A reação do desembargador Francisco Ronaldo contra recomendação do Conselho Nacional de Justiça (CNJ) – que sugeriu ao juiz Francisco, titular de Vara de Execuções Penais, não usar sandálias no exercício da função – é mais um capítulo das tragicomédias institucionais do Tribunal de Justiça do Maranhão (TJMA).
A função pública exercida por magistrados, advogados, defensores e membros do Ministério Público pressupõe compromisso com a credibilidade do Judiciário. Tal compromisso se materializa na adoção de vestes talares, trajes formais e, sobretudo, na contenção das opiniões pessoais fora dos autos ou da produção acadêmica. Preserva-se, assim, a imagem de neutralidade que legitima a autoridade judicial perante a opinião pública.
Para a manutenção da imparcialidade objetiva, as pautas jurisdicional ou administrativa não servem para que membros da Corte desconsiderem o postulado da inércia, para emitir opinião não requerida, sobre tema alienígena, em confronto aberto ao órgão de controle externo. Rede social, sala de aula ou colunas jornalísticas são espaços adequados para divergência intelectual. A sessão plenária, não.
Mais grave ainda: o TJMA e a AMMA (Associação dos Magistrados do Maranhão) contam com diretorias próprias, legitimamente eleitas, aptas a representar seus filiados em juízo ou fora dele. Caso o magistrado atingido deseje impugnar o ato do CNJ, dispõe de advogados e meios processuais para tanto. A figura do desagravo público não tem paralelo no estatuto da magistratura – é exclusiva da advocacia, por força de lei.
A inexistência, no Código de Organização Judiciária ou no Regimento Interno, de qualquer cargo ou função destinada à defesa pessoal de magistrado reforça o princípio constitucional da legalidade estrita e a atividade privativa dos inscritos na OAB. Como afirmou o Supremo Tribunal Federal no RE 195.227 (1996), na administração pública “não há liberdade nem vontade pessoal”.
É contraditório, portanto, lamentar a morosidade judicial, o acúmulo de impetrações, correições parciais, incidentes e recursos enquanto se desvia o tempo da mais alta Corte estadual para promover desagravo informal e midiático, em defesa de causa alheia à pauta institucional.
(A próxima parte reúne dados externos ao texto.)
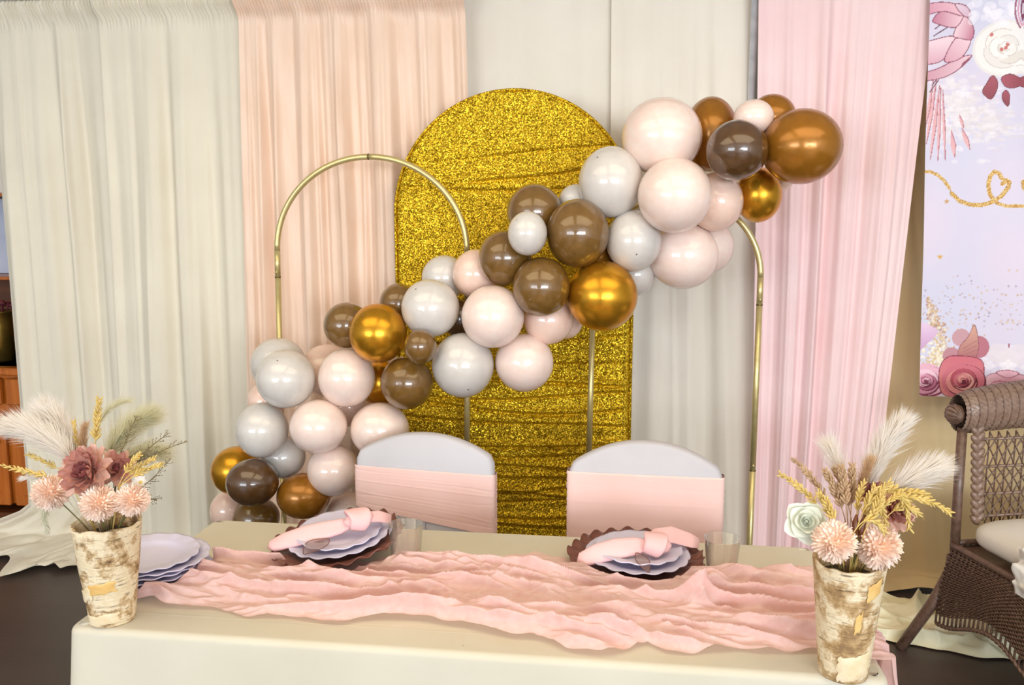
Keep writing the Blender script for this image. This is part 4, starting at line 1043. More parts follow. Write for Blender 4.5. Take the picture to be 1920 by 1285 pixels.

Votos, relatórios, despachos e decisões judiciais deixaram de ser lavrados para que um ex-presidente da AMMA gravasse um vídeo no YouTube.
Some-se o desperdício de energia, refrigeração, infraestrutura tecnológica e horas de trabalho de dezenas de gabinetes – comprometendo, inclusive, metas de sustentabilidade e redução da pegada de carbono do TJMA. Tais desvios de finalidade, ainda que travestidos de solidariedade, não se justificam, sobretudo quando se destinam a servidor cuja remuneração o insere no topo da pirâmide de renda nacional.
Sabido que o TJMA concede afastamentos a magistrados para participação em campeonatos de futebol – sem prejuízo da remuneração e notícia de impugnação pelo CNJ – os comportamentos da presidência e do vogal parecem coerentes. E o que dizer da legitimidade?
Nenhum jurisdicionado ou advogado se dirigiu ao plenário do Tribunal para ouvir desagravos informais de pós-graduado, sem obra publicada ou vínculo com academia jurídica, logo o tempo útil de tantos não poderia ser subtraído. O que se viu foi o uso indevido da estrutura pública para atender a uma pauta meramente corporativista, em flagrante omissão da presidência do colegiado.
No Judiciário, forma é substância e instrumento de legitimação. A estética do cargo e o respeito às funções institucionais – presidência, decanato, corregedoria, diretorias eleitas – garantem a separação entre apuração, acusação, defesa e julgamento. O voluntarismo desestruturante, ainda que bem-intencionado, deve ceder à liturgia das instituições.
A fidelidade às pautas administrativa e jurisdicional é o que assegura à sociedade a previsibilidade e a legalidade da atuação do Tribunal. Fora disso, e sem provocação de alguém, sobra espetáculo. Um estagiário de Direito, ainda no terceiro período, fez a pergunta essencial: “Desembargador pode fazer isso?”
O desserviço foi imenso. E, infelizmente, institucional.